Either way, Besso kept the manuscript in “impeccable” condition at his home until his death in 1995.

The notes document the duo's effort to confirm that Mercury’s perihelion, the point at which a planet is closest to the sun, changes over time due to the curvature of spacetime.Antony Paone / Reuters

Astrophysicist Etienne Klein said the manuscript played an important role in forever changing "the narrative behind the birth of an incredible theory."

In an interview shared online by Christie's, Klein said the manuscript showed that Einstein's discovery was not born overnight, but was the conclusion of a yearslong process.

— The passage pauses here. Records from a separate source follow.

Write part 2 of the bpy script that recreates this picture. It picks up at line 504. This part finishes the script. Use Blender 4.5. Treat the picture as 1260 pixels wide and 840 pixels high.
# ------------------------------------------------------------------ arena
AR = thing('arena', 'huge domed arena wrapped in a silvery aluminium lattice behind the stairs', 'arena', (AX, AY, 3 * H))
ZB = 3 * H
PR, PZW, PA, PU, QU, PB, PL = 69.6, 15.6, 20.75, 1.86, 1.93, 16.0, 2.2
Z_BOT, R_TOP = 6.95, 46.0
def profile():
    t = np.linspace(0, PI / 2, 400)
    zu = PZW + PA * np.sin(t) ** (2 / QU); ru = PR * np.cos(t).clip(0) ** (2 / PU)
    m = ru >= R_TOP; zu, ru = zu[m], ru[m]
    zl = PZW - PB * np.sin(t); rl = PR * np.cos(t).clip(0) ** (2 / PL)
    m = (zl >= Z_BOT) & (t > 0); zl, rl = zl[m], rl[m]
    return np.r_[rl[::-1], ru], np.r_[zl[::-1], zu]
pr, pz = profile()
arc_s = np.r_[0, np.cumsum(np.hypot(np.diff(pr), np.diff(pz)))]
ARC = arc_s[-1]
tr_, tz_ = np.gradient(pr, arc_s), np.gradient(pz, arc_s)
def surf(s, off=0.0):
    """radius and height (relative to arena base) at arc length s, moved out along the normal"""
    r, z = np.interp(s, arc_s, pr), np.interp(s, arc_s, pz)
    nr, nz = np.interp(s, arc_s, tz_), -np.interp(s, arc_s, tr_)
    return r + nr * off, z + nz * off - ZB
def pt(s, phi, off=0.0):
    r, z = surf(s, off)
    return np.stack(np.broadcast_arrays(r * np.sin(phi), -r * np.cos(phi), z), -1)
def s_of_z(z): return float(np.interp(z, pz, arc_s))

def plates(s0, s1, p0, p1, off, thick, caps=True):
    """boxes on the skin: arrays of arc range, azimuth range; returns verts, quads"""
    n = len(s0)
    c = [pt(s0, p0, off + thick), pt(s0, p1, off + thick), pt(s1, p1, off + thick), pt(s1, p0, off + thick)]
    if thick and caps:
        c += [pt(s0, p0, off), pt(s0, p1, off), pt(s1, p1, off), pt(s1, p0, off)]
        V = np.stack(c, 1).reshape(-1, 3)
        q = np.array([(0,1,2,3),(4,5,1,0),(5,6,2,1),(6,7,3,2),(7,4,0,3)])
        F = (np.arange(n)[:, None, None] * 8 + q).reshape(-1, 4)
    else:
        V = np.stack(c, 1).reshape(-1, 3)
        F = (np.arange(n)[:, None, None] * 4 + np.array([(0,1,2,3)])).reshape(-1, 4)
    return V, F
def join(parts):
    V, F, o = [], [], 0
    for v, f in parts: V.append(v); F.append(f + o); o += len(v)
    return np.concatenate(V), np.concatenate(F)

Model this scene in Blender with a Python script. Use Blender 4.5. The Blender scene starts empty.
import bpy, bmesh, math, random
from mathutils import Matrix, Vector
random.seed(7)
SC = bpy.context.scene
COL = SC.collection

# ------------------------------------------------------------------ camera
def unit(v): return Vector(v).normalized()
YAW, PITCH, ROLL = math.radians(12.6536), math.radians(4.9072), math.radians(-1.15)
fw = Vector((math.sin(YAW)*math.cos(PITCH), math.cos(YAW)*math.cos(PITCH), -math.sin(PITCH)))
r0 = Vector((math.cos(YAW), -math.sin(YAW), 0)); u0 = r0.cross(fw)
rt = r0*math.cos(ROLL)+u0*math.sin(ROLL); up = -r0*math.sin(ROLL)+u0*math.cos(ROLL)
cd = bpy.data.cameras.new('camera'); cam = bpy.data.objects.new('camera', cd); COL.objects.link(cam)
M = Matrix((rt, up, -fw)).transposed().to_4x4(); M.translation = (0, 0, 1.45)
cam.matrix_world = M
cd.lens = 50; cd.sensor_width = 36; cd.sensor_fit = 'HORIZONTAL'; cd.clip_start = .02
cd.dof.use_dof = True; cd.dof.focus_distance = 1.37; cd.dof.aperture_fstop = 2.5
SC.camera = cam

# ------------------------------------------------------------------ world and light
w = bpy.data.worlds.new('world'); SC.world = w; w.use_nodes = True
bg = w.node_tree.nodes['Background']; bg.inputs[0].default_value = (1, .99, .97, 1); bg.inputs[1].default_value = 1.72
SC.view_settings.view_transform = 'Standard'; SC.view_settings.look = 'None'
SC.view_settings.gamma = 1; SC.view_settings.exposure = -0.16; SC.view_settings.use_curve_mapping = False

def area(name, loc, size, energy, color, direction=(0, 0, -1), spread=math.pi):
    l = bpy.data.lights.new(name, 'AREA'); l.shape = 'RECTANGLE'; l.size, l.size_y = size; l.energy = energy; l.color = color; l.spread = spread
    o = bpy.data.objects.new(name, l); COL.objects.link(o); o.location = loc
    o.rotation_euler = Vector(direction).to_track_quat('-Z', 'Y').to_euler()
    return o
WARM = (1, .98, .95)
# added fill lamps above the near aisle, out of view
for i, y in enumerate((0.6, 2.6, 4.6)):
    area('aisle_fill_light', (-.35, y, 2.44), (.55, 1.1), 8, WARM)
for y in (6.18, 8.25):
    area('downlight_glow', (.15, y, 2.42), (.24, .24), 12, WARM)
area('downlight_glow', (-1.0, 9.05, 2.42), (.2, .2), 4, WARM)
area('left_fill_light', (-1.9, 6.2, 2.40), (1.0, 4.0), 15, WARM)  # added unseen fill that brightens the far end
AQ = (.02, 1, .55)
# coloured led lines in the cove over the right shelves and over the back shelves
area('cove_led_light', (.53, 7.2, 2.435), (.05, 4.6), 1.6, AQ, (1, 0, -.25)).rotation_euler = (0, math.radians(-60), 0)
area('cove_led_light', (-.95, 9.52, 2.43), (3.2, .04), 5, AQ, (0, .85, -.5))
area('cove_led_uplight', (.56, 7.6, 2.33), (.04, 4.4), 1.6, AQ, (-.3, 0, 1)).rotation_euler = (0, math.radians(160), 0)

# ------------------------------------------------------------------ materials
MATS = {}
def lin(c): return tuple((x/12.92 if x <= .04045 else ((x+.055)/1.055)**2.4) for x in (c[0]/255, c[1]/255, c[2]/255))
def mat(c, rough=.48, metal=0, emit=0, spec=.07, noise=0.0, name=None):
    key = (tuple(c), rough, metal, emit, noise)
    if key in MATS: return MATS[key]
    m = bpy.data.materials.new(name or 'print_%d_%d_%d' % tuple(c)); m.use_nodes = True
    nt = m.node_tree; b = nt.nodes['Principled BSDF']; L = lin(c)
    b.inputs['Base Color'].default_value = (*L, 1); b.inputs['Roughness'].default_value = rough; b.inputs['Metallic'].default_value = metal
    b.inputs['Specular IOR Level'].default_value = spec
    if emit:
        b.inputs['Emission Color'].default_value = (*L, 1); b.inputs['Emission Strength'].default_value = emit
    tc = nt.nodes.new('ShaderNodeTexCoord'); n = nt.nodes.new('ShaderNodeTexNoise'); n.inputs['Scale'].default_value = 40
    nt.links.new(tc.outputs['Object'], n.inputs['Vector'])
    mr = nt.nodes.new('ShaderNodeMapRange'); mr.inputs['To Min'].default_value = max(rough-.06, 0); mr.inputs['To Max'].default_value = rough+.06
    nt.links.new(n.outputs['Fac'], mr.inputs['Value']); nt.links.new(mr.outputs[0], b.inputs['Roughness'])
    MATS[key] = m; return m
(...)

It shows that "the foundation was laid" for the discovery years before Einstein would unveil his revolutionary theory, he said.

Meanwhile, a letter penned by Einstein describing "extreme anti-Semitism" in America, where he fled in 1933 to avoid persecution in Nazi Germany, is also set to go up for auction on Tuesday in Jerusalem, Israel.

In the letter, which was written to Austrian-Jewish painter Bruno Eisner, Einstein describes feeling "very lonely" and asserting that "there exists here a tremendous (degree of) anti-Semitism, especially in academia."

In May, a letter in which Einstein wrote out his famous E=mc2 equation, was sold through Boston-based auction house RR Auction for more than $1.2 million — three times the expected amount.

For his part, Gutfreund said he has long hoped to see the manuscript that helped lead to the general theory of relativity handed over to the Hebrew University of Jerusalem, which he said he believed would have been Einstein’s wish.

“I wish we had the original but the price seems to be too high for us even to begin to compete,” he said.

“I hope that whoever acquires it will maintain it properly and will be willing to share it with everybody," Gutfreund added.

"I hope it will end up in good hands.”